Introduction

With an increasing number of insolvency proceedings before it, the Jersey courts have recently seen several cases involving court appointed liquidators. Our previous briefing (“Just and Equitable Winding Up in Jersey - Who Will Take on the Role of Liquidator?”) considers the decisions reached In the Matter of Belgravia [2008] JRC131 (23 September 2008) as well as Bisson and Bish & Others [2008] JRC193 (11 November 2008) in which the Royal Court confirmed the basis upon which it will exercise its jurisdiction to order a just and equitable winding up under Article 155 of the Companies (Jersey) Law (the “Law”).

An appropriate remedy

The recent case of In the Matter of Centurion Management Services Limited [2009] JRC227 (1 December 2009) the Royal Court confirmed the decision made in Belgravia and reviewed the factors which would be taken into consideration when determining whether a just and equitable winding up is an appropriate remedy.

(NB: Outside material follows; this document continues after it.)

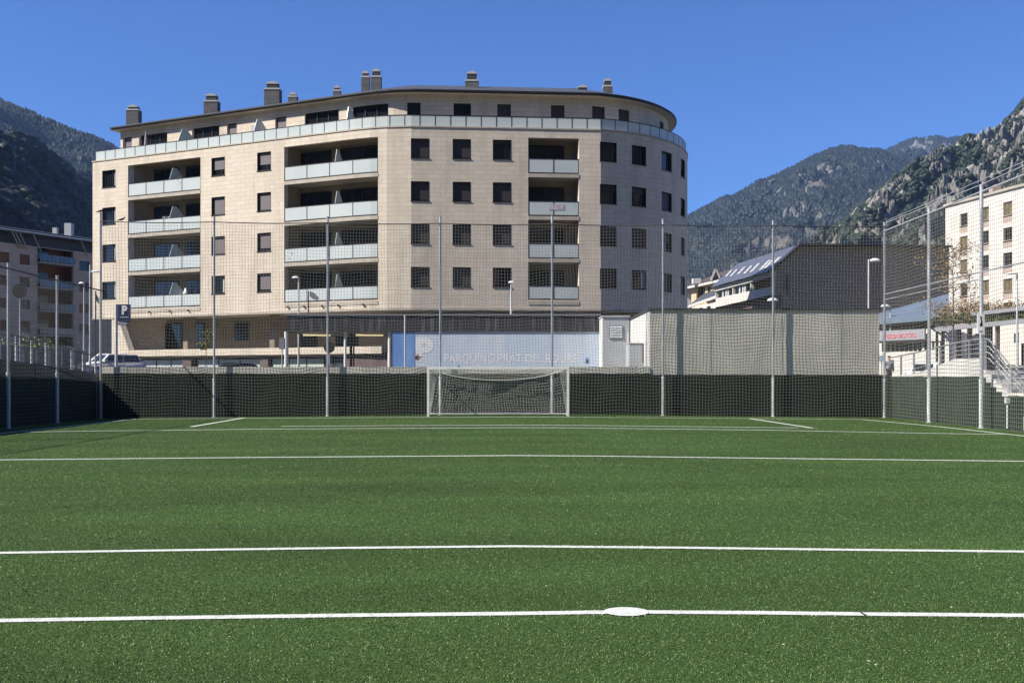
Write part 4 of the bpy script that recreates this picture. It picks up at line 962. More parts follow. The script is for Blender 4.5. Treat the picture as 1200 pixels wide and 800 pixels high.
# ================================================================== CARS
def car(label,paint,L=4.3,W=1.75,H=1.5,loc=(0,0,0),rot=0,suv=False,name='parked_car'):
    t=thing(name,label,'car',loc,'cars parked round the pitch')
    base=ORIG[t.name]; ORIG[t.name]=Vector((0,0,0))
    def bev(o,w_):
        bm=bmesh.new(); bm.from_mesh(o.data); bmesh.ops.remove_doubles(bm,verts=bm.verts,dist=1e-4)
        bmesh.ops.bevel(bm,geom=[e for e in bm.edges if e.calc_face_angle(0)>.4],offset=w_,segments=2,affect='EDGES',profile=.6)
        bmesh.ops.recalc_face_normals(bm,faces=bm.faces); bm.to_mesh(o.data); bm.free(); o.data.polygons.foreach_set('use_smooth',[True]*len(o.data.polygons))
    zb=.28; zbelt=.92 if not suv else 1.0
    prof=[(-L/2,.42),(-L/2+.06,.72),(-L/2+.25,.80),(-L*.24,zbelt),(L*.36,zbelt+.02),(L/2-.08,zbelt-.02),(L/2,.62),(L/2-.05,.32),(L/2-.3,zb),(-L/2+.3,zb),(-L/2+.04,.32)]
    mb=MB(); mb.prism([(x,-W/2,z) for x,z in prof],(0,W,0)); o=mb.build('body',paint,t); bev(o,.07)
    # cabin
    c0,c1,c2,c3=-L*.235,-L*.09,L*.30 if not suv else L*.38,L*.40 if not suv else L*.46
    mb=MB(); wi=W/2-.05; wt=W/2-.2
    A=[(c0,-wi,zbelt-.03),(c3,-wi,zbelt-.03),(c3,wi,zbelt-.03),(c0,wi,zbelt-.03)]; B=[(c1,-wt,H),(c2,-wt,H),(c2,wt,H),(c1,wt,H)]
    mb.hexa(A+B); o=mb.build('cabin',paint,t); bev(o,.06)
    def lerp(p,q,k): return Vector(p).lerp(Vector(q),k)
    def pane(P4,inset,off):
        P4=[Vector(p) for p in P4]; c=sum(P4,Vector())/4; nrm=(P4[1]-P4[0]).cross(P4[3]-P4[0]).normalized()
        if nrm.dot(c-Vector((0,0,1)))<0: nrm=-nrm
        q=[c+(p-c)*inset+nrm*off for p in P4]; mb=MB(); mb.prism(q,nrm*.008); mb.build('window',m_pane,t)
    pane([A[0],A[3],B[3],B[0]],.82,.004)
    pane([A[1],A[2],B[2],B[1]],.80,.004)
    for (a0,a1,b0,b1) in ((A[0],A[1],B[0],B[1]),(A[3],A[2],B[3],B[2])):
        for k0,k1 in ((.06,.5),(.53,.95)):
            lo=.12; hi=.88
            q=[lerp(lerp(a0,a1,k0),lerp(b0,b1,k0),lo),lerp(lerp(a0,a1,k1),lerp(b0,b1,k1),lo),lerp(lerp(a0,a1,k1),lerp(b0,b1,k1),hi),lerp(lerp(a0,a1,k0),lerp(b0,b1,k0),hi)]
            pane(q,1,.004)
    for sx in (-1,1):
        for sy in (-1,1):
            x=sx*L*.31; y=sy*(W/2-.1); mb=MB(); mb.tube([(x,y-.1,.32),(x,y+.1,.32)],.33,20); wh=mb.build('wheel',m_tyre,t)
            mb=MB(); mb.tube([(x,y+sy*.095,.32),(x,y+sy*.115,.32)],.2,16); mb.build('rim',m_rim,wh)
    for sy in (-1,1):
        mb=MB(); mb.box(-L/2-.01,-L/2+.12,sy*(W/2-.28)-.18,sy*(W/2-.28)+.18,.60,.74); mb.build('headlight',m_headl,t)
        mb=MB(); mb.box(L/2-.1,L/2+.01,sy*(W/2-.2)-.1,sy*(W/2-.2)+.1,.65,.85); mb.build('tail_light',m_red,t)
        mb=MB(); mb.box(c0+.15,c0+.32,sy*(W/2+.06)-.08,sy*(W/2+.06)+.08,zbelt+.02,zbelt+.16); mb.build('mirror',paint,t)
    mb=MB(); mb.box(-L/2-.015,-L/2+.02,-.5,.5,.44,.56); mb.build('grille',m_frame,t)
    ORIG[t.name]=base
    t.rotation_euler=(0,0,rot); return t
d=68; car('white off-road car behind the left corner of the wall',m_carwhite,4.3,1.75,1.52,loc=(PX(128,d),d,1.69),rot=math.radians(50),suv=True)
d=60; car('dark car of which only the roof shows above the wall',m_carblack,4.2,1.7,1.42,loc=(PX(272,d),d,PZ(426,d)-1.42),rot=math.radians(6))
d=64; car('small white car behind the ramp railing on the right',m_carwhite,4.0,1.7,1.45,loc=(PX(1084,d),d,PZ(425.5,d)-1.45),rot=math.radians(60))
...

An application was made by the directors of Centurion Management Services Limited for guidance on which of the three options available for the dissolution of Centurion should be followed: a creditors’ winding up, a désastre or a winding up on just and equitable grounds. Centurion believed that the latter was the most appropriate.

Centurion was a trust company which the Jersey Financial Services Commission (the “JFSC”) had identified as failing to comply with the relevant legislative and regulatory requirements. With the consent of the JFSC, Centurion had entered into a sale and revenue agreement with Trustcorp Services Limited (“Trustcorp”) pursuant to which Centurion’s clients joining Trustcorp would reduce Centurion’s insolvency.

Centurion was insolvent on both the balance sheet and cash flow tests. Due to its financial position, regulatory difficulties and the sale and revenue agreements with Trustcorp it had no prospect of trading out of its insolvent situation and its winding up was therefore inevitable.

Reasons for a just and equitable winding up

The representors argued that a just and equitable winding up was the most appropriate remedy in these circumstances for the following reasons:

  1. Centurion would need to carry on trading after the commencement of the winding up and the liquidator would continue to incur liabilities in so doing;
  2. A creditors’ winding up would not necessarily allow for the interests of Centurion’s clients to be taken into account during the winding up (Art 159 of the Law);
  3. Centurion’s clients would be likely to have more confidence in a just and equitable winding up rather than a creditors’ winding up because the liquidator would be directly accountable to the Court;
  4. Winding up the business in this way would require a flexibility of approach not expressly provided for in a creditors winding up;
  5. With a sale of its business to Trustcorp, the sub stratum of Centurion had gone; a situation in which the courts had previously exercised their powers under Article 155 (see Re Leveraged Income Fund Limited 2002/209);
  6. The choice of liquidator was important. The proposed liquidator had sufficient expertise and detailed knowledge to undertake the role and was willing to accept his appointment in a just and equitable winding up but was reluctant to consider appointment under a creditors’ winding up;
  7. There was a real possibility of a conflict of interest between Centurion and its creditors, which a liquidation committee would not be adequate to deal with;
  8. There was a need to appoint a liquidator urgently in order to protect the interests of Centurion’s clients and to meet the JFSC’s regulatory requirements; and (ix) Although a désastre could be declared immediately, the Viscount was in no better position to deal with the winding up of the company than a liquidator appointed under Article 155.

In Belgravia the Court had been concerned with the need to wind up companies that managed regulated funds and where an investigation was required into the possible misappropriation of assets in breach of fiduciary duties. The Court in Belgravia accepted that a just and equitable winding up was appropriate for a number of reasons, including:-

  1. the need for flexibility;
  2. the avoidance of conflict with the creditors;
  3. the need to protect the interests of the investors; and
  4. the need for the appointment of an appropriately experienced liquidator.

Although there was no need for an investigation with Centurion, there was a need to continue the regulated business whilst the company was wound down, and on that basis similar considerations to those in Belgravia applied. The Court accepted the Representor’s reasoning and made an order for a just and equitable winding up.

The future of Court appointed liquidators

Centurion continues the trend seen in both Belgravia and Bisson of the Royal Court’s willingness to exercise its jurisdiction to allow a just and equitable winding up where other options for the winding up of an insolvent company are available, but are less flexible or attractive.